I don't think it's as duplicative as that - specifying the rule either in select or in exclude should be sufficient. I don't think you need anything in the select rules except '' - and that is only needed if the tap does not select its streams by default. So, the ignore rule would just be `['', '!users']- and to add one more table you'd expand it with one additional item['', '!users', '!customers']. If we're choosing here to really lock down theignorerule very strictly, a simple pairing with select of''should be fully sufficient. Again, this isn't really the main use case for ignore, sinceselectis a better match for this use case. Specifically, you'd want to useselectin this case because you want to see that 'users' and 'orders' are selected, but not 'addresses'. If you use ignore instead of select, then you lose visibility toaddresses` being present and deselected in the source.
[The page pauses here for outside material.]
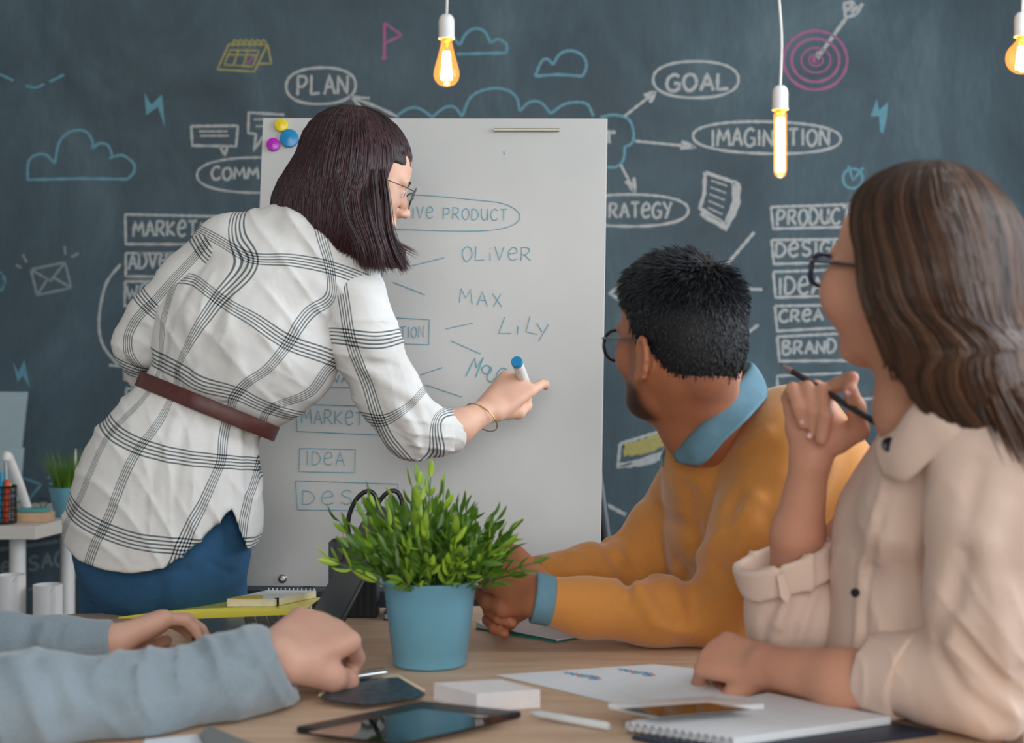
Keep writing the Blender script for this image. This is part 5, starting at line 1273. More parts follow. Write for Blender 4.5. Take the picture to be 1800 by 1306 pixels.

A better-matched use case would be if we have a tap with a three-part stream name containing '<db>-<schema>-<table>', and the source has three databases: 'prod', 'test', and 'cicd'. We want to make sure when we select the 'users' table, we're only getting the version from prod. Essentially we want to treat the tap as if it did not contain the test or cicd databases at all. It is not that we want to select or deselect those other databases, but we want to basically insulate ourselves from them and pretend they don't exist. So an ignore rule like ['test-*', 'cicd-*'] or inversely ['*', '!prod'] will have the effect of making it look like the tap only knows about data from 'prod', even if the tap itself is able to view and extract from all three databases.

That's very similar to the default behavior for excluding information_schema - not only do we want to save time from having to scan it, but we want to pretend like those tables just don't exist at all for the purposes of our catalog construction.

stale[bot] commented 1 year ago

This has been marked as stale because it is unassigned, and has not had recent activity. It will be closed after 21 days if no further activity occurs. If this should never go stale, please add the evergreen label, or request that it be added.

kgpayne commented 1 year ago

Still relevant, in so far as it relates to per-stream config (#1350).

stale[bot] commented 2 weeks ago

This has been marked as stale because it is unassigned, and has not had recent activity. It will be closed after 21 days if no further activity occurs. If this should never go stale, please add the evergreen label, or request that it be added.